My life is almost a total failure. I am in my 20s, totally broke, living with my parents, no job, no career, no future, living in cambodia with no opportunities and no way to claw my way out. I’ve looked on Indeed, there’s nothing. Zero. Zilch. My college degree(computer engineering) got me nowhere. Besides that, my country is a toilet now and rapidly becoming worse with an insane cost of living. Everything is going down the tubes and I am powerless to even cushion myself against the imminent impact. I think if nothing else I just want to kms .
I don’t think I’ve ever felt this awful in my life. Thanks. Sorry for this mess and I know I’ll invite a lot of ridicule. I’m sitting in the dark doing nothing right now.
My life is almost a total failure. I am in my 20s
Your life has barely started. It can’t be a failure when it’s barely begun. You spend 18 years with no real control over yourself or your trajectory, then you finally begin to make a few relevant decisions for yourself. Even if you’re 29, you really only start your life when you’re 19-20. That’s 10 years out of 50+, assuming you live to be at least 70. You have only lived a small fraction of your life.
I won’t pretend to know the unique challenges you’re facing, the difficulities of finding work in your region/with your degree, or the social/economic struggles you’re facing because I am so far divorced from your life that any direct discussion is so meaningless. I would never have the relevant information and context, so I can’t suggest what you should do in a tangible way. What I can say, is this: find what you want to measure your life in, and work towards that. If you value your life through work and wealth, I can understand why you’d feel the way you do, but there far more ways to be prosperous, and things you can focus on.

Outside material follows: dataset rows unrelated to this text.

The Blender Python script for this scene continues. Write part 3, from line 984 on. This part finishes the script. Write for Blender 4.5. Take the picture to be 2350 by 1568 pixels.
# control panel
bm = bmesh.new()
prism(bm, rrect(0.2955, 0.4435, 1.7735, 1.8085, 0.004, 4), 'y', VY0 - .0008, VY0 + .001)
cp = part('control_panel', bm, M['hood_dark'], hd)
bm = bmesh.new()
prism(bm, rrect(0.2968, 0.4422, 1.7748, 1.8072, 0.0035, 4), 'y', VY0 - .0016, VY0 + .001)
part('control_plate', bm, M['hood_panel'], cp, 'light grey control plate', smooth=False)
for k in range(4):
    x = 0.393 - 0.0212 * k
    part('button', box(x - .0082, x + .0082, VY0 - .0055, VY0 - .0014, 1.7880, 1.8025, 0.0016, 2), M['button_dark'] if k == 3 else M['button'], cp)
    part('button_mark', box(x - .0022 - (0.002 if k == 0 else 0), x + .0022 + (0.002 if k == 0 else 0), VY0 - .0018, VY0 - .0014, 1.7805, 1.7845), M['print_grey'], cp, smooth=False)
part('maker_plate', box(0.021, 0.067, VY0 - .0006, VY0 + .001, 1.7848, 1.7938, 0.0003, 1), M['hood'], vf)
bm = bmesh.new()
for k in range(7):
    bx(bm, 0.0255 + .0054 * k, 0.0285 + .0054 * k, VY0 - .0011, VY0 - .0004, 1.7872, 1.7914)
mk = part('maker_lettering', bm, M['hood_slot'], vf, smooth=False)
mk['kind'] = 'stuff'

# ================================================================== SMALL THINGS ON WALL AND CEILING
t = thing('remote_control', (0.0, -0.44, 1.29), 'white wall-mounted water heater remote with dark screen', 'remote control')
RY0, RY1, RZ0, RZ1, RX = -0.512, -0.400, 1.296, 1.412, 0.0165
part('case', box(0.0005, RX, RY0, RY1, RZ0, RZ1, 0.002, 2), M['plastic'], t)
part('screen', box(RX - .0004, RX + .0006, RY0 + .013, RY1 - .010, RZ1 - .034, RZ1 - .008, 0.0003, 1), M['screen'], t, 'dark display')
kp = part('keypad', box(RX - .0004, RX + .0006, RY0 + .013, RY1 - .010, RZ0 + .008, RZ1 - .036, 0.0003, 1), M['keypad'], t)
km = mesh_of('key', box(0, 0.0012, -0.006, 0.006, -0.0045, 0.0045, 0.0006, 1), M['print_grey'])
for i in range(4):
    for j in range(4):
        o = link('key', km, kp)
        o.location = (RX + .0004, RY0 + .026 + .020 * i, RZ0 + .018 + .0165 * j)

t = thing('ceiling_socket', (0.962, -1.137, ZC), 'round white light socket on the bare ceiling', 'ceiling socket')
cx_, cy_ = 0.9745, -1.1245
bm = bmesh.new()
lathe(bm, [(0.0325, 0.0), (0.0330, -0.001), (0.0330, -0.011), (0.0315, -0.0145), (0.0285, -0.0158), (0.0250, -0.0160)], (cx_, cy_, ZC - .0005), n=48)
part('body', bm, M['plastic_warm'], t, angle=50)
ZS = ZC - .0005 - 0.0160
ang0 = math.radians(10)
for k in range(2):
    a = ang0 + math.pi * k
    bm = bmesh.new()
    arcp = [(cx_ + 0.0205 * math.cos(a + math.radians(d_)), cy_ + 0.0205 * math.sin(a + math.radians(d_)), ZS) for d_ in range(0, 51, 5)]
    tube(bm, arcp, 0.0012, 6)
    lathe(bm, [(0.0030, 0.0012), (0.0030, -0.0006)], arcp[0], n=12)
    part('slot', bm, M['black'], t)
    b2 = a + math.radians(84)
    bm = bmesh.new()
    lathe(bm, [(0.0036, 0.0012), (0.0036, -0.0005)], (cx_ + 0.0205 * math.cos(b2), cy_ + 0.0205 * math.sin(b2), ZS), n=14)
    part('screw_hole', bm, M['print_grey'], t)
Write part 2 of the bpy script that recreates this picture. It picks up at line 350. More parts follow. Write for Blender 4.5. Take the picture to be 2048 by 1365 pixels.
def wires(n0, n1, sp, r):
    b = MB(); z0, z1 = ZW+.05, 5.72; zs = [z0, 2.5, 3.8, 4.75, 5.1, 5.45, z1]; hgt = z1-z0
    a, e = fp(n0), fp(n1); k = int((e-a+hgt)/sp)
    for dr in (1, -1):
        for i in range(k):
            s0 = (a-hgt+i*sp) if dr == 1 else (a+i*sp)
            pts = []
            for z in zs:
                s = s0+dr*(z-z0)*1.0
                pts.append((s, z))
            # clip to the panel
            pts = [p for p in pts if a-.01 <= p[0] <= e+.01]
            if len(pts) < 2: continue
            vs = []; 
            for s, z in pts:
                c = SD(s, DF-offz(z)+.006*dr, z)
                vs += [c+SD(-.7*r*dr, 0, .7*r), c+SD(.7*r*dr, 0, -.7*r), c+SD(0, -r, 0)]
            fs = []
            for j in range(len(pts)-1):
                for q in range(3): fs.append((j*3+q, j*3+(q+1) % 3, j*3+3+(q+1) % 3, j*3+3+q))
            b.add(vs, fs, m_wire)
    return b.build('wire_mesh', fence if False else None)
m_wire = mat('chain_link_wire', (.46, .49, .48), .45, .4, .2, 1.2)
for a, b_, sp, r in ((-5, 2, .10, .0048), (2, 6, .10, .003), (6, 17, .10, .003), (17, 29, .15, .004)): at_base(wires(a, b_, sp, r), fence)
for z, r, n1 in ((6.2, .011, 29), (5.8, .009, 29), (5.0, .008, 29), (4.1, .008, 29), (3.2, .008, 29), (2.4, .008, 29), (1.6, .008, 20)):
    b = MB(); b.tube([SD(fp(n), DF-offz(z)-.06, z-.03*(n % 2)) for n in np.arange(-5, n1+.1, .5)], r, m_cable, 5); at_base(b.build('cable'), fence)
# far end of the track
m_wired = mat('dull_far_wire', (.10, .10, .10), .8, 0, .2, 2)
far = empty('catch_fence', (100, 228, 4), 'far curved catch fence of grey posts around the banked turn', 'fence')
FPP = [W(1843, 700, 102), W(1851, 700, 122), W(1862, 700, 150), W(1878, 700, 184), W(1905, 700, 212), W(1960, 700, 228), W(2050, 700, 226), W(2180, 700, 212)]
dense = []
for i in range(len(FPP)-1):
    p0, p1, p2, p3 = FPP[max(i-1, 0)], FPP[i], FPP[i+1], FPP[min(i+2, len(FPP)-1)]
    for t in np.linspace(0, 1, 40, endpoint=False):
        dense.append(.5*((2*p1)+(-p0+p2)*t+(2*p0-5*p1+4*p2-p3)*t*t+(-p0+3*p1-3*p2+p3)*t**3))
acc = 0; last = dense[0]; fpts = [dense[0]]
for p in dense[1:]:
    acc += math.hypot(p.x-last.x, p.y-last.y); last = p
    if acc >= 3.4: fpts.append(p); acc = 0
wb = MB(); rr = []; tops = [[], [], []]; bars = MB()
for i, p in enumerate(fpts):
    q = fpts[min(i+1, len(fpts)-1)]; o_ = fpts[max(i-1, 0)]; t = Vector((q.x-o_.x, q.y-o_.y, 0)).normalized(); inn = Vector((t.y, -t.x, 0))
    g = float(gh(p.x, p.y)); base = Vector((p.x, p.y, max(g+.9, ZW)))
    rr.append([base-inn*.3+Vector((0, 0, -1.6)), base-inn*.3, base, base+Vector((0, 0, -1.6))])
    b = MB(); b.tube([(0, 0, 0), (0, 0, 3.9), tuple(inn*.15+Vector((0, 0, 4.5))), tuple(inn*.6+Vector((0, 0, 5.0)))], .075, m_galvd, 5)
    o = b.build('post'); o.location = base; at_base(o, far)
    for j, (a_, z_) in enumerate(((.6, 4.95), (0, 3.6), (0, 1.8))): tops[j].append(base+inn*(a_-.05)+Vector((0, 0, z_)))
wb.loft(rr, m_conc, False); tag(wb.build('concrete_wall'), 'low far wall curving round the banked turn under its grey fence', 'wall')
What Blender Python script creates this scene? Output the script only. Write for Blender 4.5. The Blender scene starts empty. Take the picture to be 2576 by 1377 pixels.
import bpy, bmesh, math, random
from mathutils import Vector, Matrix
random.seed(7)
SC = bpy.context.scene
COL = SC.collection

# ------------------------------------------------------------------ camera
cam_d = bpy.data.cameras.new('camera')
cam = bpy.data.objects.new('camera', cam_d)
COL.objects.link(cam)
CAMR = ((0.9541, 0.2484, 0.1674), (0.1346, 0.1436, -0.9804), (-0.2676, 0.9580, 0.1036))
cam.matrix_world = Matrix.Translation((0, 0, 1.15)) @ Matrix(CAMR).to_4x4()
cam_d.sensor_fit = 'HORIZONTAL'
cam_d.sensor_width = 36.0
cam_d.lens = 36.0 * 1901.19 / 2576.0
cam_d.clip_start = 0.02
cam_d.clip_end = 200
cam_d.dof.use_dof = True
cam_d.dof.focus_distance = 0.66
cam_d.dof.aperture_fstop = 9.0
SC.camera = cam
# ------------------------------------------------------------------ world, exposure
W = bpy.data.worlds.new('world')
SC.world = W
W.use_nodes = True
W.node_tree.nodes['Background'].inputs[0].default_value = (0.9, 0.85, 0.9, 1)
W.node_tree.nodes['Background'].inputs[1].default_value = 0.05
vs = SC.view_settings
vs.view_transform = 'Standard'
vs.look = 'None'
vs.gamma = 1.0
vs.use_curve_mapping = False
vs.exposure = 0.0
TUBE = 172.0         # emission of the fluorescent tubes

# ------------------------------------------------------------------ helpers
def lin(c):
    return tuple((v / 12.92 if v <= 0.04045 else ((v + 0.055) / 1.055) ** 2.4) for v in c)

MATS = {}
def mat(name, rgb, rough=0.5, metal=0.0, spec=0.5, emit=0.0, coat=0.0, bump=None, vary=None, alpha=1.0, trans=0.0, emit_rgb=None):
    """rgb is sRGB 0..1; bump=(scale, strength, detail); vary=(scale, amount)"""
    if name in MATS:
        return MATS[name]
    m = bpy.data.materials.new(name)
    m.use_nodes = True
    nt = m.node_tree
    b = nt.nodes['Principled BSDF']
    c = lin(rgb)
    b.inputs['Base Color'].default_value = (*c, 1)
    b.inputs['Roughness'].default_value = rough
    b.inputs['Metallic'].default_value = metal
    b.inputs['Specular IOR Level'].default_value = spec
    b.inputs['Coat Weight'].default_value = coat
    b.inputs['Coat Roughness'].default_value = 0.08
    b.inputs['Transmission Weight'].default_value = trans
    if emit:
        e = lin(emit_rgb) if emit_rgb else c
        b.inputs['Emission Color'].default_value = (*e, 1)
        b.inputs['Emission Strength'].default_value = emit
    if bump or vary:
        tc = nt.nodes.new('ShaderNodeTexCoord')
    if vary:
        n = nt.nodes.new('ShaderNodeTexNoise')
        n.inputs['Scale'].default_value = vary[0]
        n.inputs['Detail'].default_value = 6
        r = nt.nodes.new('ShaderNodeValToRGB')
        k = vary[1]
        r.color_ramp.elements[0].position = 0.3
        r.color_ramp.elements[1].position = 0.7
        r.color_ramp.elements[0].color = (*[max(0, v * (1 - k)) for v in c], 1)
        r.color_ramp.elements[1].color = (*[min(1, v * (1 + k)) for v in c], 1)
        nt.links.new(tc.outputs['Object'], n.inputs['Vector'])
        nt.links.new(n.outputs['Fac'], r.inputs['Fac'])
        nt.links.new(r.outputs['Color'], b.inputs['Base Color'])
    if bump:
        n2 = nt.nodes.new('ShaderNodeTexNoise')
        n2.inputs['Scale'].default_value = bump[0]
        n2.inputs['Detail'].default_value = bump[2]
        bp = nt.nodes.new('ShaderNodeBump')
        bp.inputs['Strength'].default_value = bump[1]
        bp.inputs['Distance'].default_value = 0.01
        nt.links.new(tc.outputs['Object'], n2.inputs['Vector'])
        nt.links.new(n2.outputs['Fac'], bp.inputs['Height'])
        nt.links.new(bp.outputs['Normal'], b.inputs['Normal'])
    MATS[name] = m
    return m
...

A healthy dose of positive nihilism would do you wonders: each and every one of us is so tiny, so insignificant, that the difference between a “successful” and “unsuccessful” life in the terms you’ve defined literally do not matter. You and Elon Musk will both die and decompose, and regardless of either of your impact on the world, this rock we’re riding around the sun will continue to support life for a time, and one day everything humanity has ever conceived will be dust, and our sun will explode, and the universe won’t care if you lived with your parents or owned a mansion. The only things that matter are the things we, individually, give meaning to. If you choose to find meaning and value in creating art then your work has meaning and value. If you choose to find meaning and value in helping others find joy and happiness, then dedicate yourself to your friends, your family and your community, because that has meaning and value. If you want to experience the world through literature and media, then engaging with that material has meaning and value. No one else can define what matters to you in this world, because they’re not you.
I’m sorry that what you’ve spent time and energy on isn’t panning out for you. I really, truly am. But step back, and think about if those things matter to you because they matter to you, or because everyone else has told you it’s what a successful, prosperous life looks like. Then consider what your version of a good and meaningful is, and chase that. Many people waste 10, 15, 20+ years on things that they ultimately realize don’t bring them joy. In a way, you’re lucky to have found out sometime in your 20s that what you’ve been working on isn’t leading you where you want to be. It took me until 33.
I think I needed your post too. Thank you
I’m really glad to hear my words reached someone, regardless of whether they resonated with OP. Right now especially, we have to remember that life is what we choose to make it. Thanks for letting me know, as well. Makes it feel worth typing out, sometimes.